2. A US-Canada Commission concluded that operator error was the cause of the August 2003 Northeast blackout, not inadequate transmission or generation.

3. PJM’s reliability claims can and should be questioned by state utility regulators. PJM’s reliability studies involve (1) private data, (2) model assumptions that are not fully disclosed, and (3) different standards than other U.S. grid managers. (See Merrill testimony.)

4. Rate-payers do not pay “congestion costs.” “The effect of PJM’s real-time pricing mechanism is to raise prices – dramatically – when congestion occurs. This is intended to send a price signal to encourage more generation and demand side savings in congested areas. However, to protect ratepayers from huge price increases due to congestion, PJM created a hedging mechanism.
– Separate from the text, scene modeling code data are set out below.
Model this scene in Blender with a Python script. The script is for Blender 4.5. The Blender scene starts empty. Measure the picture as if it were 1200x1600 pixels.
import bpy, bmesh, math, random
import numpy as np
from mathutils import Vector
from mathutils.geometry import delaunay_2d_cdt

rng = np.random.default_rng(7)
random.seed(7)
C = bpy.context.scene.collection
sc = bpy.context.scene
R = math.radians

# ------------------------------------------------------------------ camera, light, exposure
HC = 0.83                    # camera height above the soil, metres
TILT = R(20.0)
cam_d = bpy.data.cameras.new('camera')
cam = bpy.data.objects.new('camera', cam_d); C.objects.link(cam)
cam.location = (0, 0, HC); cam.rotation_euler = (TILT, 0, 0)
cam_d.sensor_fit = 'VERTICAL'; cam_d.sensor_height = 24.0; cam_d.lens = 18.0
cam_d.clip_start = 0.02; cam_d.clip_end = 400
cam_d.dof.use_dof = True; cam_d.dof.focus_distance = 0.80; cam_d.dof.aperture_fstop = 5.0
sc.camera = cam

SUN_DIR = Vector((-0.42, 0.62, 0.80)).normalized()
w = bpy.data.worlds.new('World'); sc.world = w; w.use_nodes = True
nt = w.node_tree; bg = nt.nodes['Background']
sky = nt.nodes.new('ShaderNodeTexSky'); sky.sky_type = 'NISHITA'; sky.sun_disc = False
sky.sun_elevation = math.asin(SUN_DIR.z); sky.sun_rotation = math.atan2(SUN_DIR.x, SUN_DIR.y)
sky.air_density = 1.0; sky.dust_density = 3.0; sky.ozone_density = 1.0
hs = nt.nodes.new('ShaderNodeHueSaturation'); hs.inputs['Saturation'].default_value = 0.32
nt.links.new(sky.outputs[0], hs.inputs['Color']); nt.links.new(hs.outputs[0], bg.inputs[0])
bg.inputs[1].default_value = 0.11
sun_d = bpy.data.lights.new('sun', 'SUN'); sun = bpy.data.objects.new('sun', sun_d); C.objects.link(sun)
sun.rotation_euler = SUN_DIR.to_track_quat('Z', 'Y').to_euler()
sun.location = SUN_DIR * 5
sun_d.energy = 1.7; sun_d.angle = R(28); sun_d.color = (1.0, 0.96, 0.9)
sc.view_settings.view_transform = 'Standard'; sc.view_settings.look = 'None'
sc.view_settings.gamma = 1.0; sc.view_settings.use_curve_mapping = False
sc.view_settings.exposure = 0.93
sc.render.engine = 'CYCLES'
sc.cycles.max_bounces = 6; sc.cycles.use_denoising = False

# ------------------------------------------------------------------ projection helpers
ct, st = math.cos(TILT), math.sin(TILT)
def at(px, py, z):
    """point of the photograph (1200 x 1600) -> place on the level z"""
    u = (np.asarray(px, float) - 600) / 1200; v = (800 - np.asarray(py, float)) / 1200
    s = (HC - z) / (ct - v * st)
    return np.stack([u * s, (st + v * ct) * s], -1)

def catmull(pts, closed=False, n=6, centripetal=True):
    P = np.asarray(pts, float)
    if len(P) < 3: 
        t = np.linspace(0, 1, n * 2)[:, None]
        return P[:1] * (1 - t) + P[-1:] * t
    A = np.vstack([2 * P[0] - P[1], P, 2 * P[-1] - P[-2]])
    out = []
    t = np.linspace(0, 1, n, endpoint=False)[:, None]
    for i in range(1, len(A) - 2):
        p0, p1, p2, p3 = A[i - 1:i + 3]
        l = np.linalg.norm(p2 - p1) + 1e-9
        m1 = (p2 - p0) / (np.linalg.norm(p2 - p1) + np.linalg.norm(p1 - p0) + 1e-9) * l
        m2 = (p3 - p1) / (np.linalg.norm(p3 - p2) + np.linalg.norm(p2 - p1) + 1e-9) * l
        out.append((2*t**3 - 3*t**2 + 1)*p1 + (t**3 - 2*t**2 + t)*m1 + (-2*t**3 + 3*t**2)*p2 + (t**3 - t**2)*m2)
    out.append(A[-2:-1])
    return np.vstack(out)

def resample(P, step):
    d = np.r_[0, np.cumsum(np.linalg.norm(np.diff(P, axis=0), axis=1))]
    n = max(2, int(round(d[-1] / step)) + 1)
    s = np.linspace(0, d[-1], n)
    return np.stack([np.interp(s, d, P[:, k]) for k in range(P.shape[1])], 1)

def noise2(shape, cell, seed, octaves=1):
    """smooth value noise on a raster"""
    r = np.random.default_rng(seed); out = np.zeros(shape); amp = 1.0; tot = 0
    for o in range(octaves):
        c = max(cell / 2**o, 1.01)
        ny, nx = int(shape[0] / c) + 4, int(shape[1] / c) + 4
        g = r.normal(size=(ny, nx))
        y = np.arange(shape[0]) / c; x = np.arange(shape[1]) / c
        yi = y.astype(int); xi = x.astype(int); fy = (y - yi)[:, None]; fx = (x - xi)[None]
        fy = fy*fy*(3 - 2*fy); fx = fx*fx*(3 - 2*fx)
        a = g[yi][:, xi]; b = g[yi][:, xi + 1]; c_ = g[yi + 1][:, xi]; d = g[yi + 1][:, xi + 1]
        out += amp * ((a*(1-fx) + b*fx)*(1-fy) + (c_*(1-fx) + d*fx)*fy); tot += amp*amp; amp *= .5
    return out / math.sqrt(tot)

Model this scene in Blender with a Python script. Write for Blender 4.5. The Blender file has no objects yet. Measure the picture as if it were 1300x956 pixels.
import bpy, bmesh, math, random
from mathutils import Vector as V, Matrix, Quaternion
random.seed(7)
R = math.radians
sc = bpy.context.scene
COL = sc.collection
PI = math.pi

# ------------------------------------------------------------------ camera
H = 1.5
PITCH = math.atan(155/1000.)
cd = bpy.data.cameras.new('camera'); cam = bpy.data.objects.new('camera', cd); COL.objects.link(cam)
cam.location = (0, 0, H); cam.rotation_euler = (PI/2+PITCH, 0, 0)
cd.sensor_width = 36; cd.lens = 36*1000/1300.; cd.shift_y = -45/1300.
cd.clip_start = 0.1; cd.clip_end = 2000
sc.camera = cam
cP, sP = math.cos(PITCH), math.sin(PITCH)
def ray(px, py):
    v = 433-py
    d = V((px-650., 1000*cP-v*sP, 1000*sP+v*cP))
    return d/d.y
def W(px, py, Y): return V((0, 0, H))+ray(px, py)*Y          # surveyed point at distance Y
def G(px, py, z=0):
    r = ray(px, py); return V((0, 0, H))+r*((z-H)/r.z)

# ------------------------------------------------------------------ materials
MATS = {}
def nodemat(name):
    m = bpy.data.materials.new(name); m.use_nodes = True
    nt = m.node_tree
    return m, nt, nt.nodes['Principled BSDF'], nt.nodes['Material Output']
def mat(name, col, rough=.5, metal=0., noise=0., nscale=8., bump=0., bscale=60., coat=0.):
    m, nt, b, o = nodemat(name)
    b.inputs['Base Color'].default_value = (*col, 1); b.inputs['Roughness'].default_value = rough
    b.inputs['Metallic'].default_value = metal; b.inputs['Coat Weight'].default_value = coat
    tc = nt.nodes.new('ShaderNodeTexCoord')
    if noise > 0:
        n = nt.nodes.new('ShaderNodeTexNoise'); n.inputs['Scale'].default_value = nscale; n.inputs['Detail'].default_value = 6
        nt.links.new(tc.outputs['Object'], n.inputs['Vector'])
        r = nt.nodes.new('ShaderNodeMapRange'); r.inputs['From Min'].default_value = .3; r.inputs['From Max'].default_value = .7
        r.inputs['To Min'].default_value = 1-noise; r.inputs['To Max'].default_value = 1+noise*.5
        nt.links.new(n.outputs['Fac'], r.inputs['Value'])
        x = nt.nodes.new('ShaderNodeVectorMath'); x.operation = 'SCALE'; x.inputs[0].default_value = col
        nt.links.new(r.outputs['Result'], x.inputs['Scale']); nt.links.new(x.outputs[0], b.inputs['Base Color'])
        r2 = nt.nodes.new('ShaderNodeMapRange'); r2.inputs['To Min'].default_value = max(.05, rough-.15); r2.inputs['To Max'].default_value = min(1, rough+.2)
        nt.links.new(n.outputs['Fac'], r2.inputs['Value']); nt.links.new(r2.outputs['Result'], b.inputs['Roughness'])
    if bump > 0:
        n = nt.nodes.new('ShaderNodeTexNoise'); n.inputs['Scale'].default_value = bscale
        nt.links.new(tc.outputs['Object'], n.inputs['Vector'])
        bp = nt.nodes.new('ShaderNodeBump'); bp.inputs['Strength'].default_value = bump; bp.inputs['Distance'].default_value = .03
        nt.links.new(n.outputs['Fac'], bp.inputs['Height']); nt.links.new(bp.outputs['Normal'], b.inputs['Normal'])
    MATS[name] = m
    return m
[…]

PJM captures a portion of the congestionrelated price increase, which it calls “Congestion Costs.” PJM then rebates these increased costs to the ratepayers through the FTR [Financial Transmission Rights] mechanism… These are bookkeeping procedures carried out within the market accounting and billing system…. When [PJM witnesses] refer to congestion costs of $1.2 billion in a single year, for example, they are referring to ratepayer rebates, not to costs paid by ratepayers.” (See Merrill testimony.)

Testimony of Merrill and Sovacool from the TrAIL case before the Virginia State Corporation Commission can be found here: http://www.pecva.org/anx/index.cfm/1,341,0,44,html/SCC-Testimony.

This summary gives us a clear picture of why AEP/Allegheny and PJM are just wrong when they use the scary words “reliability” and “congestion.”

As the high voltage transmission grid gets larger, reliability for consumers goes down without even larger investments in equipment to stabilize larger, longer power flows.  When the system goes down, large transmission flows are much more difficult to bring back on line.

That is the lesson we should learn from the 2003 blackout.  It was the interdependence of the grid that caused the blackout, not the failure of conductors or equipment.  The inter-connected northeast grid was also much more difficult to start up again, because large power flows across the system had to be monitored and controlled.

The new bigger transmission system created by 1980s deregulation was less reliable, not more reliable.  The 2003 blackout was the first big failure of the “big transmission” grid that PJM and AEP/Allegheny are pushing.  Far from preventing these kinds of failure, PATH and TrAIL will make them more likely.

The “congestion cost” argument, as the analysis above indicates, is a misrepresentation of how PJM works.  Consumers do not pay these costs.  PJM and the power companies absorb them through PJM’s FTR system.  In effect, by eliminating the need to use PJM’s FTR mechanism, PATH, TrAIL and MAPP will be transferring those costs to consumers through the FERC transmission incentive system.  Once the power lines are built, power companies will no longer have to absorb the FTR costs, and we will be paying for the power lines.

Remember also that PJM’s market pricing mechanism is based on the economic dispatch system.  When PJM and AEP/Allegheny complain about congestion costs, what they are really saying is that during periods of high congestion, utilities are forced to buy electricity from local east coast suppliers instead of from distant coal fired power plants owned by AEP/Allegheny.  The higher congestion prices are actually an incentive for investment in local east coast generating capacity.  If AEP/Allegheny get their power lines, this incentive will disappear and they will enjoy an even greater monopoly advantage under PJM’s economic dispatch system.